[Direction] Begin with the line containing "Recreate this scene" and end with the line containing "R_ = math.radians"; set down that block verbatim and nothing else.

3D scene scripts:
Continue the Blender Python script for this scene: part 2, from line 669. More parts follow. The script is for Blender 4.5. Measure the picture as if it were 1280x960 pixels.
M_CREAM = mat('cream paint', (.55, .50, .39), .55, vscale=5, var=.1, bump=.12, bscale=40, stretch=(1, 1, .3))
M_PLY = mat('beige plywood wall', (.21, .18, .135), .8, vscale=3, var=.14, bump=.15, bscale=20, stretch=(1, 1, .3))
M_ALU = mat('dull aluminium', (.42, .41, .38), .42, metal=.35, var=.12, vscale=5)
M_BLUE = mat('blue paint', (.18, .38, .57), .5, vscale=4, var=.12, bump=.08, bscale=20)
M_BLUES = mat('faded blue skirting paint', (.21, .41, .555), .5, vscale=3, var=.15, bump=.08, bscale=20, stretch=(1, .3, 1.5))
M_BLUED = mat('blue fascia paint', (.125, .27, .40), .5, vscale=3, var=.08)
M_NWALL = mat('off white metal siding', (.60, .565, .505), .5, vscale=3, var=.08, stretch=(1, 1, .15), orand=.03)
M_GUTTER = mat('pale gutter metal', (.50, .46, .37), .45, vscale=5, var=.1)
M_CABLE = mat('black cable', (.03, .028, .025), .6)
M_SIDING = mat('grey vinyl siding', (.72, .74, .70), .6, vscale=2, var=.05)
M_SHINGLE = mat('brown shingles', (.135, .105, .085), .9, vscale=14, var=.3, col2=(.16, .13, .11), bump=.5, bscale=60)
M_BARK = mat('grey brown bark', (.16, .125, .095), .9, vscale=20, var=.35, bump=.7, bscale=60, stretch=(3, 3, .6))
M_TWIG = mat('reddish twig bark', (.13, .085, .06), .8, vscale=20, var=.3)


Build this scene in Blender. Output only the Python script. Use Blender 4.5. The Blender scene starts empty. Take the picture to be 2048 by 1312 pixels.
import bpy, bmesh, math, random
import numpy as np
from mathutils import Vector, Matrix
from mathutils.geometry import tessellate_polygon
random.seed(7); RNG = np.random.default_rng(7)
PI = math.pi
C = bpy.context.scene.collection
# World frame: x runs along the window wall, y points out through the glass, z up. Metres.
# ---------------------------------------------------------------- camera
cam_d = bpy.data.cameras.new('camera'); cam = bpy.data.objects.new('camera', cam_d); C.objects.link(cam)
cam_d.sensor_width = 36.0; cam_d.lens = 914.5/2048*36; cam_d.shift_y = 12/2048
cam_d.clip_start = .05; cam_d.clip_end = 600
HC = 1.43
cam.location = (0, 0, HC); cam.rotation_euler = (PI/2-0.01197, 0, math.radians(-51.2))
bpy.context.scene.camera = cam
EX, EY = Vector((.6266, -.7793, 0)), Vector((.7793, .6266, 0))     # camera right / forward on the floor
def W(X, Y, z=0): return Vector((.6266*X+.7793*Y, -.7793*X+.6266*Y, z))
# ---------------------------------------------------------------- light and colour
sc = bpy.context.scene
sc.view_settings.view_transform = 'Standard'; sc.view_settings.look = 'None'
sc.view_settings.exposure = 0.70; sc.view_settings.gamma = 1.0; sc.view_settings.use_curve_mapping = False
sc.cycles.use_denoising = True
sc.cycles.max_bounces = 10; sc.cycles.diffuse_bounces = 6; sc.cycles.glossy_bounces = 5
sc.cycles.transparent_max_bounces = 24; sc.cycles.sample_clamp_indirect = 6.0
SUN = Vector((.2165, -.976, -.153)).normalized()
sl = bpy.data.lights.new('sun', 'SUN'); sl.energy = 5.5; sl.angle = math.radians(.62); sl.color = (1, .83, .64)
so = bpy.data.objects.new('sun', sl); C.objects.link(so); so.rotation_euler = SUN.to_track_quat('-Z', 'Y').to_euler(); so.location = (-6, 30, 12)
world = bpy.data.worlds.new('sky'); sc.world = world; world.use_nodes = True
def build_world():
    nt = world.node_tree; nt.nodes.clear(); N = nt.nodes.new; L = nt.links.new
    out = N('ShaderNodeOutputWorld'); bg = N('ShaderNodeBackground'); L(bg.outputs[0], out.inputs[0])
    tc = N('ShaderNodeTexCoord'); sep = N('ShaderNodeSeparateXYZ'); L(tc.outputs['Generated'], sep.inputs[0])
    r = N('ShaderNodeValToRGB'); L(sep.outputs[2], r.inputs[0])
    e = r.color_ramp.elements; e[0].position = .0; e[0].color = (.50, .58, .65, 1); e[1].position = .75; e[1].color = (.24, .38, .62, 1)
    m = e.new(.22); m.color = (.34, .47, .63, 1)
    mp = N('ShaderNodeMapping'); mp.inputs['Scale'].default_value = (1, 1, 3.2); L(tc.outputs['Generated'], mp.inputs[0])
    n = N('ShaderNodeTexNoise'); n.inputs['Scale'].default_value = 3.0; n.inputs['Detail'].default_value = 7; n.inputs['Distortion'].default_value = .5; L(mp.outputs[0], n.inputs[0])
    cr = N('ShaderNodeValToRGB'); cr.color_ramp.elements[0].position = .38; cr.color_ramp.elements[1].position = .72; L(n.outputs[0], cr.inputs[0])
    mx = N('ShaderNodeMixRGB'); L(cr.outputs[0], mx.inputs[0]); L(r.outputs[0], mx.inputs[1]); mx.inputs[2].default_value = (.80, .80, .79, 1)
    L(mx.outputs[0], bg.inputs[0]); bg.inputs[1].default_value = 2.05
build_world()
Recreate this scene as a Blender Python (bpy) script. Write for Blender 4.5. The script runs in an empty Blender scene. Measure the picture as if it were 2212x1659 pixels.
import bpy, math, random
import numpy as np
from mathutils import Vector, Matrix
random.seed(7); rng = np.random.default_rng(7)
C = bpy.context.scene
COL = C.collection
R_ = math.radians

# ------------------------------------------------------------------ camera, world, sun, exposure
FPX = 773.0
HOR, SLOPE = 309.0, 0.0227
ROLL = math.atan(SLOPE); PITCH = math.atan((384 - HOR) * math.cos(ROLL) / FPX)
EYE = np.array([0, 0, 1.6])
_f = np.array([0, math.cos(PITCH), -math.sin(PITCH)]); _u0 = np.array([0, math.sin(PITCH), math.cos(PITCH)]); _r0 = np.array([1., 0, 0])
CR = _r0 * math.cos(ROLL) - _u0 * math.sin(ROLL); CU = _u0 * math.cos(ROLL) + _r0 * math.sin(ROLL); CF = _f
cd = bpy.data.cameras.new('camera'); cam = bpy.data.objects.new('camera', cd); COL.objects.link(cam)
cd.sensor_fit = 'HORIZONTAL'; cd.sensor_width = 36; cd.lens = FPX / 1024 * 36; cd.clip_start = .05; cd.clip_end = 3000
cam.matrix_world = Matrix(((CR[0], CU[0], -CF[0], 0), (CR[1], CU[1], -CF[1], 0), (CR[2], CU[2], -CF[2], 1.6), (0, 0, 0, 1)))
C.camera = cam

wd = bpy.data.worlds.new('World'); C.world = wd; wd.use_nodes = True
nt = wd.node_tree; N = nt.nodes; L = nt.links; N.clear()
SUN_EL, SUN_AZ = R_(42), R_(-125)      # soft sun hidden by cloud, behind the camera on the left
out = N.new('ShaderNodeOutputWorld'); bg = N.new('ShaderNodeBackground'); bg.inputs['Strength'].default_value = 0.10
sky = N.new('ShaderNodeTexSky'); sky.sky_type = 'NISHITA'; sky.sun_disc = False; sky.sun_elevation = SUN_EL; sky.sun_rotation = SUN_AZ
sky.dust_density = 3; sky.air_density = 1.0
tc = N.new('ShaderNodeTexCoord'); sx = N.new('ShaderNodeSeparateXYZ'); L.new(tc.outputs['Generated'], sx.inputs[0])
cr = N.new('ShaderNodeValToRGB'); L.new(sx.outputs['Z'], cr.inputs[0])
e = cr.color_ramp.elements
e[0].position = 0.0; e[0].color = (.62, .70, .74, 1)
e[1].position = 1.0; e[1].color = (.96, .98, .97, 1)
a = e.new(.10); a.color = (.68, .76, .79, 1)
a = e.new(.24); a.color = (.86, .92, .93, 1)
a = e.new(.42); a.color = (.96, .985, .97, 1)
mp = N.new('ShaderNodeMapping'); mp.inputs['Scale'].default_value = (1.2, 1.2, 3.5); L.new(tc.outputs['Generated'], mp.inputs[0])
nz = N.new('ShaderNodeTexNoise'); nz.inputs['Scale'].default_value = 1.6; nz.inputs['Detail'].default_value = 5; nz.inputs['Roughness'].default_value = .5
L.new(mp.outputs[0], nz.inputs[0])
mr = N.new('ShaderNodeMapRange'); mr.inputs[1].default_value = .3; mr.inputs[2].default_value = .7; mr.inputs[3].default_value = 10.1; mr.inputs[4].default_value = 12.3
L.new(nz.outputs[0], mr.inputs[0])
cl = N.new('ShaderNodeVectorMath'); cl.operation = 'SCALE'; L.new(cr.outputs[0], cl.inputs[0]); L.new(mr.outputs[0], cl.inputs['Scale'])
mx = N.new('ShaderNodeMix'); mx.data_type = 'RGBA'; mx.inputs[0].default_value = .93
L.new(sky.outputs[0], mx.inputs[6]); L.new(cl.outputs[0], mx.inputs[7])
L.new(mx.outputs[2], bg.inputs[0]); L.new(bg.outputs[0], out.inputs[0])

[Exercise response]
Recreate this scene as a Blender Python (bpy) script. Write for Blender 4.5. The script runs in an empty Blender scene. Measure the picture as if it were 2212x1659 pixels.
import bpy, math, random
import numpy as np
from mathutils import Vector, Matrix
random.seed(7); rng = np.random.default_rng(7)
C = bpy.context.scene
COL = C.collection
R_ = math.radians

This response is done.